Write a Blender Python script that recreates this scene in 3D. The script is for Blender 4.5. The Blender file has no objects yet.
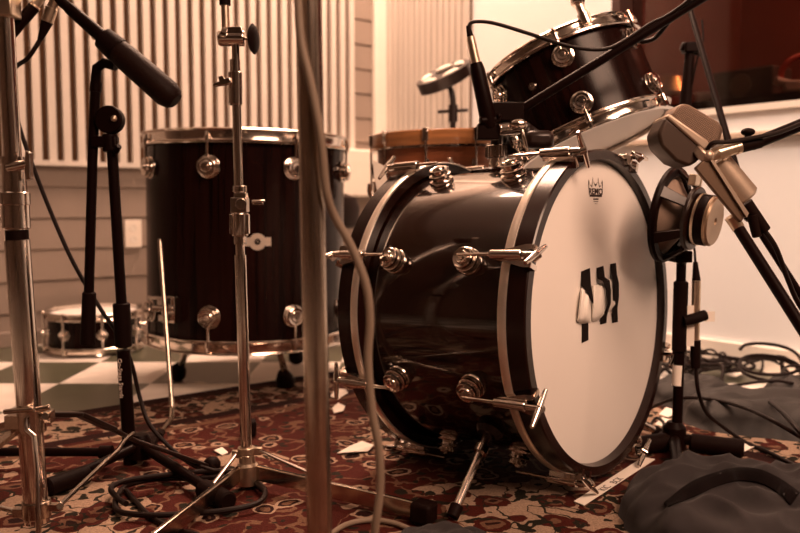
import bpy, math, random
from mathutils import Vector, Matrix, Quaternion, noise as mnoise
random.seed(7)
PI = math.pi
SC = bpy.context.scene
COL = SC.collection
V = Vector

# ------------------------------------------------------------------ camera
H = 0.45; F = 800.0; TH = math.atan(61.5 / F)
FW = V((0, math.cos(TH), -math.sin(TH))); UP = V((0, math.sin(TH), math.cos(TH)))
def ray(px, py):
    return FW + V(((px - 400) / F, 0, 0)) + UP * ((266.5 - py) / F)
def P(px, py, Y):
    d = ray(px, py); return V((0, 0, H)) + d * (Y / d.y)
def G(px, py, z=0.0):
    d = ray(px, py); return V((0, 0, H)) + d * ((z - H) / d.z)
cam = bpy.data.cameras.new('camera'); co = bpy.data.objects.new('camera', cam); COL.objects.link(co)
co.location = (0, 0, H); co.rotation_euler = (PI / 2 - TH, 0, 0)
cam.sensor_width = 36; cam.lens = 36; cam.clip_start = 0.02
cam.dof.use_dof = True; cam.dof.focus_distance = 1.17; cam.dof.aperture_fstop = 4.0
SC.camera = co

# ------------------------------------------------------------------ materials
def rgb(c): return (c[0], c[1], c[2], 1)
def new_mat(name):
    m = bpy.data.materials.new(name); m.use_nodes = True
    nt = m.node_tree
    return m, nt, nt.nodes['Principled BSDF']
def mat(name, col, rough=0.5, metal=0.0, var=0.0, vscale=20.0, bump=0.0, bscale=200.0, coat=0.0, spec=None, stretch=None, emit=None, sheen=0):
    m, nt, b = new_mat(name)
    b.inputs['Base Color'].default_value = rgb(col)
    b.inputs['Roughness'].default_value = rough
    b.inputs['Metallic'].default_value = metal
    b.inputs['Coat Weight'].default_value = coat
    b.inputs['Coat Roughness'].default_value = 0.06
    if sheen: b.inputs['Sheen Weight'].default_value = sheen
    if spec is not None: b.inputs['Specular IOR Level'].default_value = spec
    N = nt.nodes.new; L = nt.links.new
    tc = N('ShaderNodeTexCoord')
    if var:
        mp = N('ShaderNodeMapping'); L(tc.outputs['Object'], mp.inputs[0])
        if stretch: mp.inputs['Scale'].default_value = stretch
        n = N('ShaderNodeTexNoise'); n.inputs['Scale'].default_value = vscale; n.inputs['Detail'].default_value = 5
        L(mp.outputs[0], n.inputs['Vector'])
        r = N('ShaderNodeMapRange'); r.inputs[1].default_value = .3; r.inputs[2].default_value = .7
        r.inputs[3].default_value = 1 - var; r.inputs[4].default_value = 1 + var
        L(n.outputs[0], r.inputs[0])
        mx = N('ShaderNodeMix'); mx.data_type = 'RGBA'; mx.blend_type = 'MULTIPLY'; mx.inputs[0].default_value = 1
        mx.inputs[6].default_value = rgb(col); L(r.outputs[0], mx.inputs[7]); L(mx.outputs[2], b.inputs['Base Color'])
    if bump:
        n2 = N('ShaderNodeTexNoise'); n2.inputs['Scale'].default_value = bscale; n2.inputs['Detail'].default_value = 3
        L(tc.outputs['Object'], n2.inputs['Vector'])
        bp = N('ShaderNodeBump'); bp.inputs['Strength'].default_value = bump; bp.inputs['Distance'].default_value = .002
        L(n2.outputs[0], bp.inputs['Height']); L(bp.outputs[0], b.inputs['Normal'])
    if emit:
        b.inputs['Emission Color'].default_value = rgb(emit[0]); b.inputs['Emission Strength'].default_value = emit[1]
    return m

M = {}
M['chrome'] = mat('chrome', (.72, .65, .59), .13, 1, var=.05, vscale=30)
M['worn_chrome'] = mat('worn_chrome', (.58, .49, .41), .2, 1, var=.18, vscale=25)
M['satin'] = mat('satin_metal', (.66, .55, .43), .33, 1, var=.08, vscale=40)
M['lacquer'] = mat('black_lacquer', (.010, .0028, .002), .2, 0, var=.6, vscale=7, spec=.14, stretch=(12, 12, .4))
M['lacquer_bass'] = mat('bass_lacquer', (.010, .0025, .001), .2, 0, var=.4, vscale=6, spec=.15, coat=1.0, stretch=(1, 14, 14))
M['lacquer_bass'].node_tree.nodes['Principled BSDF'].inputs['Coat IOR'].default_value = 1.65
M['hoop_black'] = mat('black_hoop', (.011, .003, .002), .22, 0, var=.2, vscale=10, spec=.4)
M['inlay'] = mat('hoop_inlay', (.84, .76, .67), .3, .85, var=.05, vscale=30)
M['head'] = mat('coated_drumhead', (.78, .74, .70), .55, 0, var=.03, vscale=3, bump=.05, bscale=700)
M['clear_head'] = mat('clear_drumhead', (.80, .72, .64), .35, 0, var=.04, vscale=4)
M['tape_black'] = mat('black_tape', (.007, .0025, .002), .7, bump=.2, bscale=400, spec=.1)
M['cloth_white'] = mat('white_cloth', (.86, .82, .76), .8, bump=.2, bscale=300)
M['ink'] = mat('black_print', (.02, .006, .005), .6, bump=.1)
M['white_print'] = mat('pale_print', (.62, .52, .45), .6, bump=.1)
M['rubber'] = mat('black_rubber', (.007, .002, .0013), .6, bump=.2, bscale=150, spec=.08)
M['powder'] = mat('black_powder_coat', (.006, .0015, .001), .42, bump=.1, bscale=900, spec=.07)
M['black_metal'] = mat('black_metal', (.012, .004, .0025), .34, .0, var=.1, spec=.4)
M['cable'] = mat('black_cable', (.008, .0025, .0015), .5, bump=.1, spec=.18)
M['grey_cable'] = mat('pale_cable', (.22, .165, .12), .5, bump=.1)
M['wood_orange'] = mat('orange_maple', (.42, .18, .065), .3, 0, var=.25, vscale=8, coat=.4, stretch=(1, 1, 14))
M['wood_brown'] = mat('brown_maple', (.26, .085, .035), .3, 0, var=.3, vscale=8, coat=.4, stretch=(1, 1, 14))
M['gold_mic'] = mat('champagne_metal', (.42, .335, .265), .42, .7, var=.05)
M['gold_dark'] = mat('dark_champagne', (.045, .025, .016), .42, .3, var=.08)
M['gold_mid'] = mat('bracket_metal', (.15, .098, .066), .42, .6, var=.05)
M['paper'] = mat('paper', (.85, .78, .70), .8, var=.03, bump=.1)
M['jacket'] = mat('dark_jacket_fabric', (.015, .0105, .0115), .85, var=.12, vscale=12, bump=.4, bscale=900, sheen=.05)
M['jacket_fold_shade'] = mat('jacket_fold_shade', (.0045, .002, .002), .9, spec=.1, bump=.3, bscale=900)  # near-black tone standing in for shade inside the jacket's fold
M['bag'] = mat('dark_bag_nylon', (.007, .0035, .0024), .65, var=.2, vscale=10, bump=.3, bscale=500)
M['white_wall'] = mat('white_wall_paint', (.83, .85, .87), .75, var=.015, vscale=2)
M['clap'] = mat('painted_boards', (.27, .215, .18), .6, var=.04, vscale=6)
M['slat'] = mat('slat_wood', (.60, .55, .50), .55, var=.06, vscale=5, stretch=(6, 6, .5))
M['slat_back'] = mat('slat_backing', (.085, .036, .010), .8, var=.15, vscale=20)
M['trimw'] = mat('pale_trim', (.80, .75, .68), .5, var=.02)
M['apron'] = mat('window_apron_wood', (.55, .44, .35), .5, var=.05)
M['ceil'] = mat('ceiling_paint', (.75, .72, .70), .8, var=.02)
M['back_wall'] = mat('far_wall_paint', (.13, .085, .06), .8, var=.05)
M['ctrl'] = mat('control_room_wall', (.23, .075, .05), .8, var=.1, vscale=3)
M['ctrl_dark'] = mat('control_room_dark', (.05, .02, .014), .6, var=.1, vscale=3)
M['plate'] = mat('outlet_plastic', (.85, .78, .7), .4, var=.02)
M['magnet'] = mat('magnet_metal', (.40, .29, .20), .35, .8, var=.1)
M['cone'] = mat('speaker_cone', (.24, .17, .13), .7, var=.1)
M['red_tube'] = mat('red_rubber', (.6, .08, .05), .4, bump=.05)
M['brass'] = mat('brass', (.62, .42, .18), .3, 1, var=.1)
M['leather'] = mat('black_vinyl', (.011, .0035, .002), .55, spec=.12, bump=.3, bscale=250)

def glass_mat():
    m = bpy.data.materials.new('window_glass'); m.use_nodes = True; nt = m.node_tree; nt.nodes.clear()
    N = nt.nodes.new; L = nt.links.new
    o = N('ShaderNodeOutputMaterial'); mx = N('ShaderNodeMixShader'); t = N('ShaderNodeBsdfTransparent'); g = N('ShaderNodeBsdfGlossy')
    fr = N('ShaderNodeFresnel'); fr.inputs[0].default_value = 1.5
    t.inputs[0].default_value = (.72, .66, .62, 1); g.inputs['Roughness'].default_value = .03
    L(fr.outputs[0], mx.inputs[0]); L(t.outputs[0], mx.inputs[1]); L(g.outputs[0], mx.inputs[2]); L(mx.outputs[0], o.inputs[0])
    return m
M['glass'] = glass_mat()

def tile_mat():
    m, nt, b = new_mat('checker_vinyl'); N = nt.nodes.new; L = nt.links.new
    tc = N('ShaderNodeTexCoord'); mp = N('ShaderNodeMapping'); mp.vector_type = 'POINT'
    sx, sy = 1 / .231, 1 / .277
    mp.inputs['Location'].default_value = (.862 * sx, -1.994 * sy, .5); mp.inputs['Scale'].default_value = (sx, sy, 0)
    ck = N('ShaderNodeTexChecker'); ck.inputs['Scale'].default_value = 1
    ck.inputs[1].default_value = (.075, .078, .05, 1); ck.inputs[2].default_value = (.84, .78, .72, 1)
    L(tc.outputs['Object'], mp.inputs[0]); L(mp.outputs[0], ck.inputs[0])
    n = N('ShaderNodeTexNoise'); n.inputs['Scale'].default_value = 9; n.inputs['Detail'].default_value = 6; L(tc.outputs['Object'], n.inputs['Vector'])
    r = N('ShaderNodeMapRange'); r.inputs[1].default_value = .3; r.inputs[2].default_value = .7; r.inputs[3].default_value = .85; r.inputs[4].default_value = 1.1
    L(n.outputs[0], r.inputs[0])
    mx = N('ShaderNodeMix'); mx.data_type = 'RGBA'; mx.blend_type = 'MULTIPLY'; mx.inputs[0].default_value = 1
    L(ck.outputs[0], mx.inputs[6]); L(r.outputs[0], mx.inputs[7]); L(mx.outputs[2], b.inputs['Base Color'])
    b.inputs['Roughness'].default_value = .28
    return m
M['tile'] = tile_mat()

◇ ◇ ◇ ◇

Omit the pictures, then repeat exactly each line from the beginning of the listing through the line with "SC.camera = co".

◆ Written solution
Write a Blender Python script that recreates this scene in 3D. The script is for Blender 4.5. The Blender file has no objects yet.
import bpy, math, random
from mathutils import Vector, Matrix, Quaternion, noise as mnoise
random.seed(7)
PI = math.pi
SC = bpy.context.scene
COL = SC.collection
V = Vector

# ------------------------------------------------------------------ camera
H = 0.45; F = 800.0; TH = math.atan(61.5 / F)
FW = V((0, math.cos(TH), -math.sin(TH))); UP = V((0, math.sin(TH), math.cos(TH)))
def ray(px, py):
    return FW + V(((px - 400) / F, 0, 0)) + UP * ((266.5 - py) / F)
def P(px, py, Y):
    d = ray(px, py); return V((0, 0, H)) + d * (Y / d.y)
def G(px, py, z=0.0):
    d = ray(px, py); return V((0, 0, H)) + d * ((z - H) / d.z)
cam = bpy.data.cameras.new('camera'); co = bpy.data.objects.new('camera', cam); COL.objects.link(co)
co.location = (0, 0, H); co.rotation_euler = (PI / 2 - TH, 0, 0)
cam.sensor_width = 36; cam.lens = 36; cam.clip_start = 0.02
cam.dof.use_dof = True; cam.dof.focus_distance = 1.17; cam.dof.aperture_fstop = 4.0
SC.camera = co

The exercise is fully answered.